Even dedicated un-sporting types, however, will appreciate the Boxster's charitable concessions to the real world. Thanks to a mid-engine layout, there are two "trunklets," fore and aft, that can absorb 9.1 cu. ft. of reasonably bulky cargo. Neither of the other two roadsters can swallow this hard; and although all three offer virtually no spare room in the cockpit, there's more "psychic space" in the Boxster by far, compared with Audi's TT or Honda's S2000.

There is, however, no dodging the fact that this so-called "entry-level" Porsche outprices its two rivals by about $20,000 in each case. (In fairness, it should be said that a "standard" 2000 Boxster costs $8,500 less than its amped-up sibling, the "S" version.) Psychologically, then, it's a bit of a letdown to note that the cleverly folding power top incorporates a plastic rear window instead of a glass one. More purist Porschemanes are also on record disparaging the Boxster front end's too-close resemblance to the patriarch of the clan, the 911. As I see it, however, this only poses a problem for those who shell out $70-grand-plus for a presumptive ne plus ultra.

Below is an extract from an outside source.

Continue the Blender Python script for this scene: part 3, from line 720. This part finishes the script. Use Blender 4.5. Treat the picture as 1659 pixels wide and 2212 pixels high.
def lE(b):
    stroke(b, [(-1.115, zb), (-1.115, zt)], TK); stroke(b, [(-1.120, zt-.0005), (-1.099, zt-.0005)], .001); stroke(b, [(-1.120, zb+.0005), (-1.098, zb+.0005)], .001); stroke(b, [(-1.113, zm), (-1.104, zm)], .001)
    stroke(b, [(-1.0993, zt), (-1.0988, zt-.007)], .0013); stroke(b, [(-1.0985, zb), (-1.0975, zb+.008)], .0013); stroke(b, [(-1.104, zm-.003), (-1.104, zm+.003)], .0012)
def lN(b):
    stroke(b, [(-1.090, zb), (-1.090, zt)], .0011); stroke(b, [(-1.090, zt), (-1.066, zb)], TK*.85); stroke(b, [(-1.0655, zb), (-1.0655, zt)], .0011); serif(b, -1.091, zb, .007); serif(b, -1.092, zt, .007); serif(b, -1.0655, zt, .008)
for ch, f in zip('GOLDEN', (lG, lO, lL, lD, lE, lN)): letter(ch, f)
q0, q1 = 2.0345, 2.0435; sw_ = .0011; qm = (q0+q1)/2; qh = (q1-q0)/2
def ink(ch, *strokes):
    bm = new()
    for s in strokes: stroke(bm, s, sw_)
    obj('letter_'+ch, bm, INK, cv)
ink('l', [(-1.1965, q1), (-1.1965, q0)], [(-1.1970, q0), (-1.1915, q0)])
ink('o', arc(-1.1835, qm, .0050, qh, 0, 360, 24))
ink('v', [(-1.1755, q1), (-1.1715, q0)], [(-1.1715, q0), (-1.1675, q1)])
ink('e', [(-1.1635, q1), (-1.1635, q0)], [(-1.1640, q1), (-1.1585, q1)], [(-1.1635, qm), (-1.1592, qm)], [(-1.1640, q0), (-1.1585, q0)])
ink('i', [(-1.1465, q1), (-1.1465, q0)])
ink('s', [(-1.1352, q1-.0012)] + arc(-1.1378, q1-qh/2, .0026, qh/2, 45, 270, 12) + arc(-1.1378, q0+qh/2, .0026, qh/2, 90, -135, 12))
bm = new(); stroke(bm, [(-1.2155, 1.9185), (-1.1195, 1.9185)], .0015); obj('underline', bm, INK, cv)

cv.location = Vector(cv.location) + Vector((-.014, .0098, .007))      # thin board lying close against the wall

For the Boxster S buyer there is, instead, the satisfaction of spending wisely--albeit well--on a car whose serious credentials don't in the least obscure a grinning personality.


2000 Honda S2000

I had expected least of all to develop such a crush for Honda's demure, little S2000. My expectations were confirmed when I first encountered all the switchgear, door handles, and knobs I might have found in an Accord or Civic. No wonder it bears the least expensive price tag of the three roadsters reviewed here, at just under $32,500. In light of this Spartan aesthetic, moreover, the power roof seems an odd extravagance while the plastic rear window seems perfectly appropriate in a down-market sort of way. The high center console, moreover, presents an unbreachable bulkhead between driver and passenger, and it means gear-shifting with a prone right arm.

My entire basis of reference disappeared once the top was snugged into its coffer behind the seats. Key in ignition...no start. Wha...? A little red button beckoned from its position on the dash. "Push here," it cajoled. And when I did, my entire world of expectations in a sporting automobile changed. There are no frills in the S2000, because a stripped-down street-fighter doesn't want or need the baggage.

The solid billet of aluminum that serves as a shifter knob click-click-clicks through its six forward speeds almost like a sequential stick in modern Formula One. In my fog of euphoria while driving, I occasionally got a grind going into a very angular second-gear slot, which I'll attribute to my own impatience. I'm reading about others' similar experiences, however, and they're not quite as charitable to let Honda's gearbox engineers off the hook.

So will I recommend this car unconditionally? Sure...but only if you're 5 feet, 6 inches, 135 lbs., middle-age restive, and prone to Walter Mitty-style self-delusions of automotive grandeur. Nobody else can comfortably fit this car. Nor will this car fit any lesser ambition.


2001 Audi TT Roadster

Somehow, Audi has managed to produce a successful sports roadster that stresses style over performance, luxury over efficiency. Not that the latter qualities don't make a creditable appearance in the TT Roadster. They do, and the TT is as fun to shift and steer and double-clutch-brake as both of its nearby rivals. But there's an anti-matter sort of aesthetic about this odd-looking, different-driving car that defies head-to-head comparisons.

For one thing, there's a definite sense of humor about the way Audi has rigged it up. Check out those stainless-steel croquet wickets that serve as rollover protection for the roadster's occupants. They're, well, funny-looking, but you can't help but like 'em. Throughout the tidy interior are all these self-conscious cues reflecting a postmodernist, industrialist hyperactivity. Alone among the three roadsters here, the $35,000 TT wears a glass rear window. But the roof is a manual drop-top--and easy to use at that. (An $800 power top is optional for the 180-HP model, standard for the 225-HP Quattro.)

The TT Roadster is tiny inside but carves a huge swath of attention while under way. It is the fun-loving choice for uncompetitive souls...who will be delighted to know what a winner they've hitched their fortunes to.